A determined organization with an unlimited budget will always succeed in reverse-engineering your product. Your goal is really to make the reverse-engineering process unprofitable.

As such, here are some suggestions, generally listed in order of less-expensive to more-expensive.

  1. Packaging. Make it difficult for anyone to open the device; hidden latches, secret screws, short wiring harnesses, adhesives.
  2. Apply opaque conformal coating or potting to the PCB, to obscure the parts you've chosen.
  3. Etch or scrape the part numbers off of chips. They might know you're using an SOT-23, but which one?
  4. Design a 4+ layer board. Use blind or buried vias and internal signal lines.
  5. Design two separate boards connected by a header, card edge, or ribbon cable. Have each half made by two different manufacturers.
  6. Design a copy-protection subcircuit, e.g. some small microcontroller running an encryption algorithm to verify the board's authenticity to an external device.
  7. Assemble your board in-house. Keep your parts list a secret to everybody outside of your organization.
  8. Manufacture the PCB, or the entire device, in-house.
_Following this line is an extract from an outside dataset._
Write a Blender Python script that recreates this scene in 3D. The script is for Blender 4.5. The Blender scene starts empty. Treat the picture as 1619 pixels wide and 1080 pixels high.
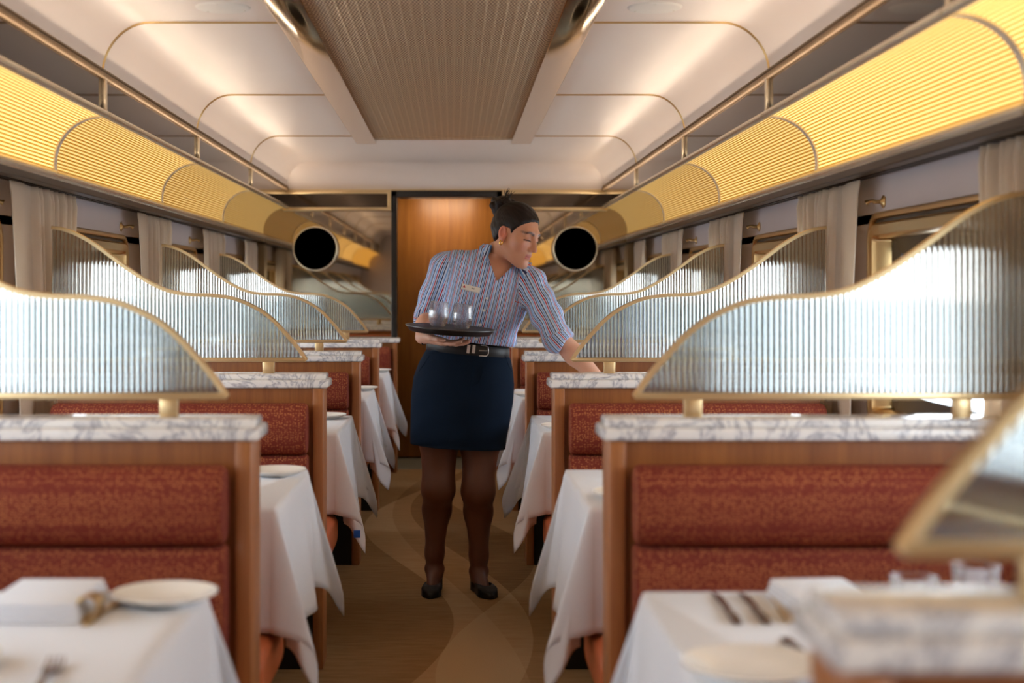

In my understanding, most intellectual piracy is the result of some trusted person spilling a secret. The fewer people who know your secrets, and the harder you make it for an outsider to figure them out, the less likely that you will be a victim of piracy.

Finally, a couple words of warning:

  1. The most successful designs in history have been the most hackable. Are you sure you want to go through all this effort to protect your work, if it means nobody's going to use it anyway? Most likely the early adopters will just pick a different device/tool/ecosystem entirely.

  2. Nothing's stopping anybody from stealing your idea. Is your design so revolutionary, and so creative, that anybody who sees your device can't just sit down and design their own? Is your work even patentable? Is it really worth the effort to obscure design details that aren't even necessary for the functionality of the final product?